Dinlemeyi sevdiğim türlerin müziğime olan etkisi büyük!

Ambient, caz, elektronik ve neo-klasik müzik gibi birçok türü bir araya getiriyorsun. Bu türler arasında denge kurarken nasıl bir yaratıcı süreç izliyorsun?

Bu tamamen nasıl bir şey üretmek istediğimi anlamak ile ilgili. Hangi türde müzik yaptığım aslında duygusal ve düşünsel bir sürecin bir sonucu. Dinlemeyi sevdiğim türlerin müziğime olan etkisi büyük ve bu bana tabii ki ilham veriyor. Belki piyanoda bestelediğim bir parça tek başına yeterli gelmiyor ve üstüne ambient dokular ekleyince tamamlanıyor. Takip ettiğim sabit bir yolum yok bu üretim sürecinde. Elde ne varsa onları karıştırıp yemek yapmak gibi aslında.

Fotoğraf: Lukas Joachim

Tüm bu türleri bir araya getirirken de Krautrock ve 70’ler-80’ler elektronik müziğinden etkilendiğini söylüyorsun. Bu türler müziğine nasıl bir yön veriyor?

Bir önceki soruda da belirttiğim gibi, dinlemeyi sevdiğim müziklerin yaptığım müziklere olan etkisi oldukça büyük. Can, Cluster, Neu gibi krautrock öncüsü grupların müziklerini uzun yıllar dinledim ve halen dinlemekten çok zevk alıyorum. Krautrock; 70’ler ve 80 başlarında avangard, deneysel ve elektronik müziğin harika bir bileşimi olarak karşımıza çıkıyor ve bir zamanlar gözlerden uzak olan bu akımın bugün sevdiğim ve bağ kurduğum müziğin şekillenmesinde nasıl bu kadar etkili olduğunu görmek oldukça harika bir şey. Bu türün ve o zamanın teknolojiyi müziğe entegre etmek konusunda tarihsel olarak çok büyük bir önemi var. O dönemki özgür ve deneysel anlayıştan hep ilham almaya çalışıyorum.

Müzik kariyerinde 2 tane albüme sahipsin. “Anarya” albümün için kullandığın geriye doğru göç etme girişimi” tanımı benim çok ilgimi çekti. Bu kavramı biraz açmanı istesem, nasıl anlatırsın?

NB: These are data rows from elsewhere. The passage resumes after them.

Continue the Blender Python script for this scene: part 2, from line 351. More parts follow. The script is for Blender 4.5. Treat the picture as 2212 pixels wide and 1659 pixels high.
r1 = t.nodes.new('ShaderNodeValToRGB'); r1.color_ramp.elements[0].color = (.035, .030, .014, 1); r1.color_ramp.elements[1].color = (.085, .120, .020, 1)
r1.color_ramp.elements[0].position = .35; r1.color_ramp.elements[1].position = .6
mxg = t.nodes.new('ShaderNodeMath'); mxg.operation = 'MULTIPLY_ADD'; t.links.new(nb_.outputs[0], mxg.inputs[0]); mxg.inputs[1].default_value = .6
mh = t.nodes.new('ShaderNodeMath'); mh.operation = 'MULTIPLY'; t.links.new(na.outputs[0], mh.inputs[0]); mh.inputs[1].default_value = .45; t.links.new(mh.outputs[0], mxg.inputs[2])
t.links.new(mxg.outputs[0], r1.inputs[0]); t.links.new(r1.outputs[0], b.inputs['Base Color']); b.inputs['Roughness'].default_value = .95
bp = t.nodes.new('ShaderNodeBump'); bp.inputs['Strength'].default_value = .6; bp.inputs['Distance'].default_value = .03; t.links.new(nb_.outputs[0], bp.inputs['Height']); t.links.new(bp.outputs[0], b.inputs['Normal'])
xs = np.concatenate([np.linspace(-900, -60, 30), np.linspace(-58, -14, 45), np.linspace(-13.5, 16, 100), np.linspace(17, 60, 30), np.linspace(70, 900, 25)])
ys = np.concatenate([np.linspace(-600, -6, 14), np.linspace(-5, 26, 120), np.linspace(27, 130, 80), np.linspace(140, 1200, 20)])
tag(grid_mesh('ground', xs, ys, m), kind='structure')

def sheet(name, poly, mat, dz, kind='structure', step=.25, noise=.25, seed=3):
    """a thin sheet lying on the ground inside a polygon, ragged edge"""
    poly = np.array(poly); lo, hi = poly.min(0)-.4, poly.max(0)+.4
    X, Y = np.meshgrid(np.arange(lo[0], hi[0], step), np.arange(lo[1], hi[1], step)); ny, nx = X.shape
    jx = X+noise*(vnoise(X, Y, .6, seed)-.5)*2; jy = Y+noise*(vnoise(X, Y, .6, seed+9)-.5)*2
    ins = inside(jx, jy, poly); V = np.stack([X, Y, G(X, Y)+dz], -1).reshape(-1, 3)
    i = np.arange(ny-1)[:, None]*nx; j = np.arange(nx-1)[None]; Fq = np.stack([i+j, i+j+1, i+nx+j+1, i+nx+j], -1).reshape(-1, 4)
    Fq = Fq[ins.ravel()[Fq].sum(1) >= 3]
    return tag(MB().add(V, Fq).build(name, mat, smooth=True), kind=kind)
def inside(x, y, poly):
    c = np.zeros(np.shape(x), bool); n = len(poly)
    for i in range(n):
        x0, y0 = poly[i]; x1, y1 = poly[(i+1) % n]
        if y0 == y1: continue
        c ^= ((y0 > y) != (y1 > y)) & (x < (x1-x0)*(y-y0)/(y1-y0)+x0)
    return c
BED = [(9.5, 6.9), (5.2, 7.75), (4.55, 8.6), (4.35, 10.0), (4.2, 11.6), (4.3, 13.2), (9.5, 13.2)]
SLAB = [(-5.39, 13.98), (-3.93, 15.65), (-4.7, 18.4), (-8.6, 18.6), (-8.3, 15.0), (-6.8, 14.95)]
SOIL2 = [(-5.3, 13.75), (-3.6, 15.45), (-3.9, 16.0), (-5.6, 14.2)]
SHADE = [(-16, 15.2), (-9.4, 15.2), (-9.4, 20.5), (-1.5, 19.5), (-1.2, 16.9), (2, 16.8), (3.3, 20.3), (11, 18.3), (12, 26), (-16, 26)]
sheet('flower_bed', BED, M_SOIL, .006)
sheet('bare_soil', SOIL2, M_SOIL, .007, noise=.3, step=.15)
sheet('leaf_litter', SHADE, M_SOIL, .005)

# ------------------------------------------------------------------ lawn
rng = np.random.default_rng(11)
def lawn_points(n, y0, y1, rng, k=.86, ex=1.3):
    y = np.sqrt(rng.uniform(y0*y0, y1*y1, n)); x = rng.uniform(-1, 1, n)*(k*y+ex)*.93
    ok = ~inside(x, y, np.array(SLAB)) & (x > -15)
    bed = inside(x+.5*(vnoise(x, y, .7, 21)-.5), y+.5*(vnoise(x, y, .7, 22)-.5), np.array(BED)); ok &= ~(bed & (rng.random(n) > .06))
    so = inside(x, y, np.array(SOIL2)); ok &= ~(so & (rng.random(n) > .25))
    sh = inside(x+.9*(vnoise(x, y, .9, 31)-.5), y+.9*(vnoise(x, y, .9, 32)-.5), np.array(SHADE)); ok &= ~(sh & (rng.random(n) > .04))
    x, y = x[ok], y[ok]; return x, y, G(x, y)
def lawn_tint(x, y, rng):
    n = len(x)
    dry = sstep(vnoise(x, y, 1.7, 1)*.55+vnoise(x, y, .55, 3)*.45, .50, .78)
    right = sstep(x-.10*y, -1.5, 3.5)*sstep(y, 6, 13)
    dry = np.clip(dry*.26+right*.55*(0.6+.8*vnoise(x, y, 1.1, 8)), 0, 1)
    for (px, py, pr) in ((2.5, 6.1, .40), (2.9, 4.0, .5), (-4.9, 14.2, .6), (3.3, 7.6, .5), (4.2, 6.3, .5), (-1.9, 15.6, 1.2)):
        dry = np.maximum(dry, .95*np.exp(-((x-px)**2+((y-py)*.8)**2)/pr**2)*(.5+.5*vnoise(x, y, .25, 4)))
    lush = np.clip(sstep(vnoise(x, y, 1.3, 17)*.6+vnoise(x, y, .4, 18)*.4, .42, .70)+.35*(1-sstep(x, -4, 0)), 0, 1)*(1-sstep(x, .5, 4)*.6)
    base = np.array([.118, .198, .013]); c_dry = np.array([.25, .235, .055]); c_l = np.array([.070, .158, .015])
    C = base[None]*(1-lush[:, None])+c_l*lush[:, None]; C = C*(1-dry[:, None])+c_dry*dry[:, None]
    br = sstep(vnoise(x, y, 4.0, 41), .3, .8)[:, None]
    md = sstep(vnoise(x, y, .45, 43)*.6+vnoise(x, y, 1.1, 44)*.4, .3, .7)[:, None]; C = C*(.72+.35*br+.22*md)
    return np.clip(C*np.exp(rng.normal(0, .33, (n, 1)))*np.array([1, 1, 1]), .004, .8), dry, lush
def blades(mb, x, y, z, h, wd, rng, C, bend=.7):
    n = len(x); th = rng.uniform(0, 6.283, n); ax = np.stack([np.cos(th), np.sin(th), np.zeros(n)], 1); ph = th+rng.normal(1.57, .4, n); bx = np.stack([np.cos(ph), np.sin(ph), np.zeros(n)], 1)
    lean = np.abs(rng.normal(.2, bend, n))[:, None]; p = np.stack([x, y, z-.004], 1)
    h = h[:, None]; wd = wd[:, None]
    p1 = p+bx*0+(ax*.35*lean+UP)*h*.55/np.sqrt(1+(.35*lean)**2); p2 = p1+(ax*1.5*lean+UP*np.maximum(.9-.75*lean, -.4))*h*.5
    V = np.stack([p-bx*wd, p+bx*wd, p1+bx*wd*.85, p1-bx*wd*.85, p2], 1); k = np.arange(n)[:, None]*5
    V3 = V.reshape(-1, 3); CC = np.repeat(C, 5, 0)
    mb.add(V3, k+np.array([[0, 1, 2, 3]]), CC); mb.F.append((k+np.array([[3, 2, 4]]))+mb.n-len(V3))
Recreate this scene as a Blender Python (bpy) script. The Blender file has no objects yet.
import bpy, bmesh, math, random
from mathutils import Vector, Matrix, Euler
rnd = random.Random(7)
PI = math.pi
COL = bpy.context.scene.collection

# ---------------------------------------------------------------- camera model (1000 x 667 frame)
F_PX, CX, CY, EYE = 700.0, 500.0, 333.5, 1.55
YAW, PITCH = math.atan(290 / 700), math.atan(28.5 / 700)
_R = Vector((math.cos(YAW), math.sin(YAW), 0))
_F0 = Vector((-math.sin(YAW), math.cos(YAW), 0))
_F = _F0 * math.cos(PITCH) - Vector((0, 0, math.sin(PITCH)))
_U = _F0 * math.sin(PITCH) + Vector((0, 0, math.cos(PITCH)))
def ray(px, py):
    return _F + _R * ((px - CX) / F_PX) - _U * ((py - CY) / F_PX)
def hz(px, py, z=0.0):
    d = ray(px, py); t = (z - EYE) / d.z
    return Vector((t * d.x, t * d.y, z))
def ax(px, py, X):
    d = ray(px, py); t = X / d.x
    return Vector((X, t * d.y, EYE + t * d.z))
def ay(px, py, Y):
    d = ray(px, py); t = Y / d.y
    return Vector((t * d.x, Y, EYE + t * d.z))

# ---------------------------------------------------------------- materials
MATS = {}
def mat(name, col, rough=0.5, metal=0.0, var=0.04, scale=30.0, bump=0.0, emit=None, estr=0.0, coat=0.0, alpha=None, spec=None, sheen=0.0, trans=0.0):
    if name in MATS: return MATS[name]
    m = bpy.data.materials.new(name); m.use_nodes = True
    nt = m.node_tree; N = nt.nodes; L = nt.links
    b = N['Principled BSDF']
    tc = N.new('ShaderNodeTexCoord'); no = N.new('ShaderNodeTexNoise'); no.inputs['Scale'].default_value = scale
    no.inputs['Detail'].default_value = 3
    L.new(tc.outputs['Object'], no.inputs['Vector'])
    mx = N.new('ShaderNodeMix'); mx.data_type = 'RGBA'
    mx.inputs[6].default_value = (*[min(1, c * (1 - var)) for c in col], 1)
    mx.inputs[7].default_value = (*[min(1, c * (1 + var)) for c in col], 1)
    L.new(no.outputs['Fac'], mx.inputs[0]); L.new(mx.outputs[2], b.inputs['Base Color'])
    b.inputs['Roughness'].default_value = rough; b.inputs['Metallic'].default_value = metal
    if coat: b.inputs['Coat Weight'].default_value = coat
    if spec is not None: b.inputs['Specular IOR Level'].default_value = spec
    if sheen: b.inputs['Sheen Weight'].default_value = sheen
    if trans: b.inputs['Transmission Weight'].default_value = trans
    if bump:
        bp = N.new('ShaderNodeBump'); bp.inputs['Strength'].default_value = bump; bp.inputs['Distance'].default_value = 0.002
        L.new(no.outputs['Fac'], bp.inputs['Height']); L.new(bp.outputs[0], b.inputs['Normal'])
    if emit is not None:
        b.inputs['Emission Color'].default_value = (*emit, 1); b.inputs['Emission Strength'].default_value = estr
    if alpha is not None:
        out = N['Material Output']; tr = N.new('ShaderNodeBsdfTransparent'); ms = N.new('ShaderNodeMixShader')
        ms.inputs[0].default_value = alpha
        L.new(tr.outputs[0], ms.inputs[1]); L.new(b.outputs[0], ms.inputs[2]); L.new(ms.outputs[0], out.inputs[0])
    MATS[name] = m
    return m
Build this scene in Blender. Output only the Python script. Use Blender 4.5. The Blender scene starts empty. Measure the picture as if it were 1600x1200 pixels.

Göç zoraki de olsa, isteyerek de olsa, içinde “daha iyiye” ulaşma arzusu barındıran bir eylem. Yaşadığımız zamanın sürekli her konuda gelişme ve hep daha iyisine ulaşmayı dayatması, olduğumuz yerde uzun süre durmamıza izin vermiyor haliyle. Olaylar hep daha hızlı ve hırçın bir şekilde gelişiyor ve Türkiye gibi bir yerde toplumsal hafıza denilen şeyin oluşması gittikçe zorlaşıyor. Bu duraksız kargaşadan nasibini almış ve 8 sene önce Türkiye’yi terk etmiş bir sanatçı olarak bütün bu gelişme ve iyileşme zorundalığı dayatmasının son yıllarda artık benim üstümde pek çalışmadığını, kendimi zaman zaman geçmişe dönüp acaba şu zaman işler daha mı iyiydi, daha mı kolaydı diye sorarken bulduğumu fark ettim. “Anarya”daki yaptığım müzikle de geçmişime ve çocukluğuma sembolik de olsa göç etmeye çalıştım.

Bir grupta insanlarla birlikte müzik üretmek çok değer verdiğim bir şey…

Almanya ve Türkiyede müzik yapmanın farkları neler? Hangi yönlerden sana daha fazla ilham veriyorlar?

Türkiye’de çoğunlukla insanlarla, Almanya’da ise daha çok tek başıma müzik yapıyor oldum. Bu bir seçimden çok koşulların getirdiği bir durum oldu. Her ikisinin de kendisine göre iyi ve kötü tarafları var. Bir grupta insanlarla beraber müzik üretmek ve onun parçası olma hissi çok değer verdiğim bir şey. Öte yandan tek başına müzik yapmanın kendini anlamak, kendinle yüzleşmek adına çok öğretici olduğunu düşünüyorum.

Şu anda üzerinde çalıştığın yeni projeler var mı? Bizi ne gibi çalışmalar bekliyor gelecek günlerde ya da aylarda?

Şu anda yeni solo piyano albümünün üretim sürecindeyim. Türkiye’den ve Almanya’dan sevdiğim bazı sanatçılarla uzaktan çalışmaktayım. Çok yakında ise Seyrek Rifat’tan bir sürpriz gelebilir.